Brands from US and England
You saw the Progresso soups and Keebler crackers and Arm & Hammer cat litter. We can buy many US brands here although they may not have the exact style one prefers. For example, Dave likes reduced fat Miracle Whip and the stores here seldom have it, usually only the regular style and in larger containers than we prefer.
Snack foods vary all over. We can get Rolled Gold pretzels, Fritos, Tostitos and some smaller packages of potato chips. However the chips and such come in small bags and tend to be pricey. Dave also found that it is often worth it to buy the name brand depending on the packaging. Those umpteen-layers in the Tostitos bag keep the product fresh while the simpler packaging on some local brands doesn’t work as well.

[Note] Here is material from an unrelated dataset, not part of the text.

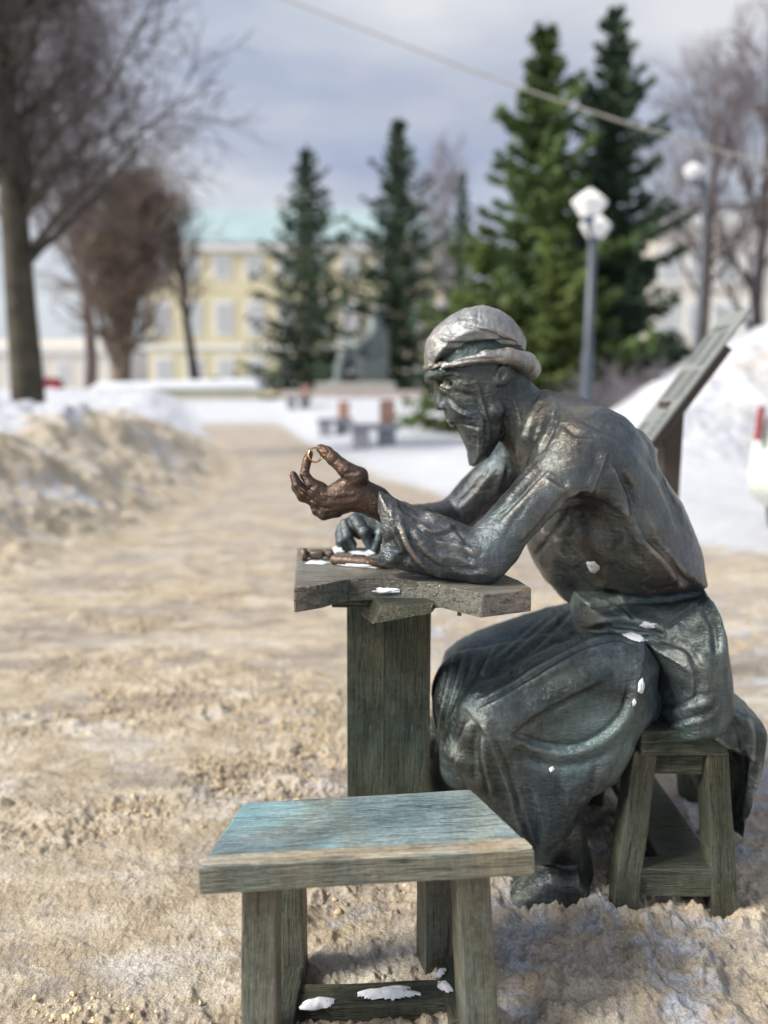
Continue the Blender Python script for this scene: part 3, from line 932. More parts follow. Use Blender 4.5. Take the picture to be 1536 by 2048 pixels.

If we can Dave always buys cookies or crackers that come in smaller packets. We have had a very bad time with crackers, whether saltines, grahams or Town House type, they tend to be stale when we open the package or very soon after.
Planters peanuts, Peter Pan peanut butter, Land o’ Lakes soft butter, and so on are readily available and often on sale. US-branded toiletries and cleaners are easy to find.
When it comes to jams and frozen chicken patties the stores here have some excellent English brands. I made jam and jelly for years and we got rather spoiled with the good tastes so we were delighted to find Waitrose and similar brands. (I also enjoyed seeing brands that many books set in England mention.)
Other Things
All three of the major stores offer frequent shopper programs with points you can redeem as money off your bill. They almost always man all or most checkout lanes with 2 people, a checker and a bagger. The employees are helpful. Stores accept Eastern Caribbean currency, US dollars, checks and credit cards. I do not know whether they accept Canadian dollars or British pounds.